National Informatics Centre (NIC) provides map services and is a lead developer of e-governance applications for the national government of India and different departments of state governments across the country. In 1996, NIC established a geospatial division to carry out innovative projects in the emerging areas of GIS and remote sensing.

Digital Empowerment

To support the Indian government’s Digital India initiative to transform the country to a digitally empowered society, NIC sought to create a national image web service of natural color products and imagery. The major challenges were handling huge file sizes, optimizing cloud storage, and managing and serving the data as an interoperable service on any connection.

With ERDAS IMAGINE Expansion Pack tools, NIC officials georeferenced individual scenes of satellite imagery with the external global services. They then used pan sharpening techniques and ERDAS IMAGINE’s color tool to create a natural color imagery product.

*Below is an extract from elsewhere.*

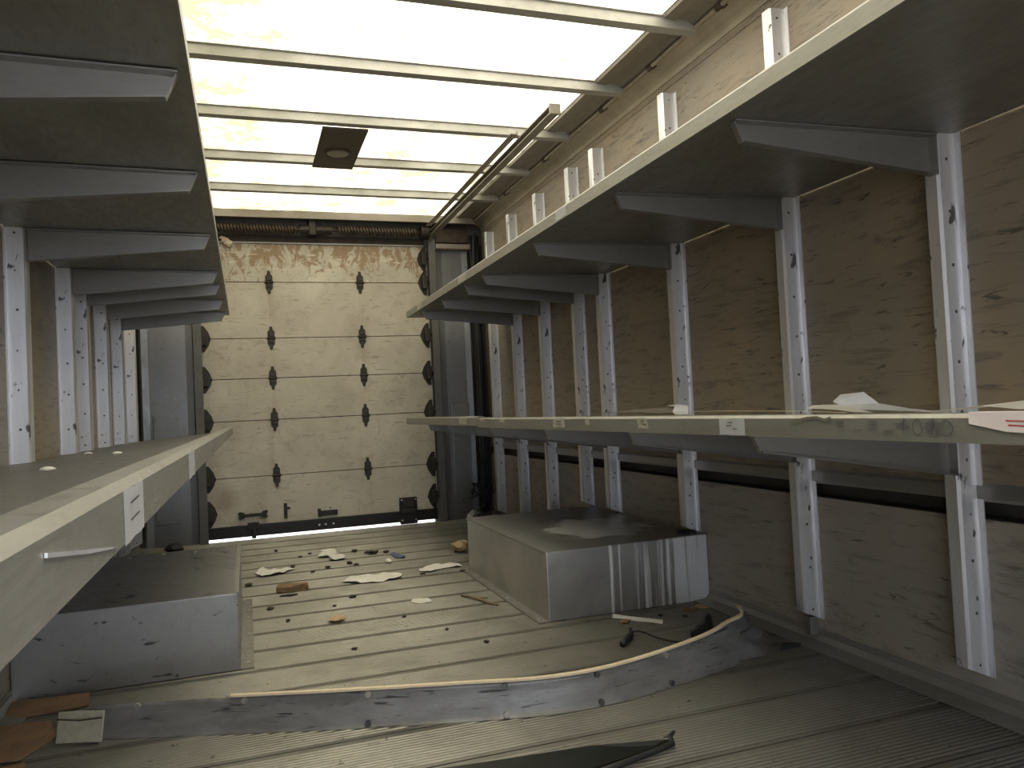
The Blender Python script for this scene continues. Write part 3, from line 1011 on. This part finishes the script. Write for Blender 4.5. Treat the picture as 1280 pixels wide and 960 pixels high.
# ------------------------------------------------------------------ long grey strip lying across the floor
st = empty('bent_strip', (.3, 1.95, 0))
base = [(-.445, 2.148), (-.352, 2.118), (-.133, 2.038), (.138, 1.939), (.429, 1.845), (.692, 1.78), (.915, 1.79), (1.195, 1.858), (1.34, 1.908), (1.485, 1.975)]
hts = [.060, .074, .078, .081, .082, .080, .083, .094, .116, .070]
lean = [.020, .020, .022, .02, .02, .02, .022, .03, .055, .19]
bp = catmull([(a[0], a[1], h) for a, h in zip(base, hts)], 8)
lnp = catmull([(l, 0, 0) for l in lean], 8)
bm = bmesh.new()  # thin raised sliver of paler metal, slanting along the left lip
rows = []
LO = Vector((.3, 1.95, 0))
tops = []
for i, p in enumerate(bp):
    col = []
    ln = lnp[i].x
    t = i / (len(bp) - 1)
    d = (bp[min(i + 1, len(bp) - 1)] - bp[max(i - 1, 0)]); d.z = 0; d.normalize()
    nrm = Vector((-d.y, d.x, 0))
    K = 8
    crump = max(0, (t - .78) / .22)
    for k in range(K + 1):
        u = k / K
        pos = Vector((p.x, p.y, 0)) + nrm * (ln * u + .006 * math.sin(math.pi * u)) + Vector((0, 0, .002 + p.z * u))
        if crump > 0:
            pos += nrm * crump * .016 * math.sin(u * 9 + t * 60) + Vector((0, 0, crump * .010 * math.sin(u * 14 + t * 40)))
            pos.x += crump * .05 * u
        pos += nrm * .0015 * noise.noise(Vector((p.x * 9, u * 3, 0)))
        pos.z = max(pos.z, .002)
        col.append(bm.verts.new(pos - LO))
    rows.append(col)
    tops.append(col[-1].co.copy())
for A, B in zip(rows, rows[1:]):
    for k in range(K):
        bm.faces.new((A[k], B[k], B[k + 1], A[k + 1]))
bmesh.ops.solidify(bm, geom=bm.faces[:], thickness=.004)
bm_obj('strip_body', bm, M['strip'], st, smooth_=True)
bm = bmesh.new()  # thin raised sliver of paler metal, slanting along the left lip
i0 = int(len(tops) * .26)
prev = None
for i, p in enumerate(tops[i0:int(len(tops) * .965)]):
    q = [bm.verts.new(p + Vector(c)) for c in ((0, -.004, .001), (0, .009, .001), (0, .009, .006), (0, -.004, .006))]
    if prev:
        for k in range(4):
            bm.faces.new((prev[k], prev[(k + 1) % 4], q[(k + 1) % 4], q[k]))
    else: bm.faces.new(q)
    prev = q
bm.faces.new(prev[::-1])
bm_obj('tan_edging', bm, M['tan_edge'], st)
def on_strip(t, u):
    i = min(int(t * (len(bp) - 1)), len(bp) - 2)
    p = bp[i]; d = (bp[i + 1] - bp[i]); d.z = 0; d.normalize(); n = Vector((-d.y, d.x, 0))
    return Vector((p.x, p.y, 0)) + n * (lnp[i].x * u + .006 * math.sin(math.pi * u)) + Vector((0, 0, .002 + p.z * u)) - LO, n
for t, u in ((.16, .90), (.27, .90), (.38, .90), (.505, .90), (.62, .90), (.72, .90), (.385, .12), (.505, .12), (.615, .12), (.72, .12)):
    p, n = on_strip(t, u)
    bm = bmesh.new(); add_cyl(bm, p + n * .001, p - n * .007, .0075, 10)
    bm_obj('rivet', bm, M['screw'] if rnd.random() < .7 else M['bolt'], st)
tag(st, 'long bent grey strip with a tan top edge, standing on edge across the floor', 'strip')
# dull metal plate fixed on the strip's left end
bm = bmesh.new()  # thin raised sliver of paler metal, slanting along the left lip
add_box(bm, (-.055, -.003, -.035), (.055, .003, .035), .002)
bmesh.ops.rotate(bm, verts=bm.verts[:], cent=(0, 0, 0), matrix=Matrix.Rotation(math.radians(-20), 3, 'Z') @ Matrix.Rotation(math.radians(-14), 3, 'X'))
pl_ = bm_obj('end_plate', bm, M['tape'], st, Vector((-.40, 2.113, .042)) - LO)
bm = bmesh.new(); add_cyl(bm, (.03, -.004, -.024), (.032, -.013, -.024), .011, 12); bm_obj('bolt', bm, M['black'], pl_)
bm = bmesh.new(); add_tube(bm, [(-.05, .004, .024), (.0, -.012, .019), (.05, -.024, .021)], .0018, 6); bm_obj('scratch_wire', bm, M['crumb'], pl_)

# ------------------------------------------------------------------ loose things on the floor
def flat_scrap(name, pts, z, mat, lift=.012, thick=.0012, seed=0, sub=3, folds=1.0):
    # irregular sheet from an outline, with raised creases
    bm = bmesh.new()
    c = Vector((sum(p[0] for p in pts) / len(pts), sum(p[1] for p in pts) / len(pts)))
    vs = [bm.verts.new((p[0] - c.x, p[1] - c.y, 0)) for p in pts]
    cv = bm.verts.new((0, 0, 0))
    for i in range(len(vs)):
        bm.faces.new((vs[i], vs[(i + 1) % len(vs)], cv))
    bmesh.ops.subdivide_edges(bm, edges=bm.edges[:], cuts=sub, use_grid_fill=True)
    for v_ in bm.verts:
        n = noise.noise(Vector((v_.co.x * 28 * folds, v_.co.y * 14 * folds, seed * 3.1)))
        v_.co.z = .0015 + lift * max(0, .5 + n) * (.3 + .7 * min(1, v_.co.length * 14))
        v_.co.x += .003 * noise.noise(Vector((v_.co.y * 60, seed, 0)))
        v_.co.y += .004 * noise.noise(Vector((v_.co.x * 60, seed, 5)))
    bmesh.ops.solidify(bm, geom=bm.faces[:], thickness=-thick)
    mn = min(v_.co.z for v_ in bm.verts)
    for v_ in bm.verts: v_.co.z += .0006 - mn
    return bm_obj(name, bm, mat, None, (c.x, c.y, z))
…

The Imagerynatural color composite (NCC) images were mosaicked and pan-sharpened to the statewide NCCs across India. These mosaics were later joined to create a single seamless NCC mosaic image of the entire country of India through ECW visually lossless compression.

With a fully developed national image web service in place, NIC ensures that state governments and departments across India have access to 5 TB of high-resolution country-wide basemaps rendered with impressive speed, topographic maps, satellite images, and hybrid maps, all aligned to global geospatial standards.

ERDAS APOLLO hosts this national image web service, which is used in various e-government applications and provides citizens with electronic delivery of services for improved planning and good governance. And because it’s OGC-compliant, the service ensures interoperability and ease of integration for visualization, validation, and 1:10,000 scale mapping of GIS data.

By leveraging these technological advancements, NIC turned challenges into opportunities and now provides fast, user-friendly interoperable map delivery to users across the entire country.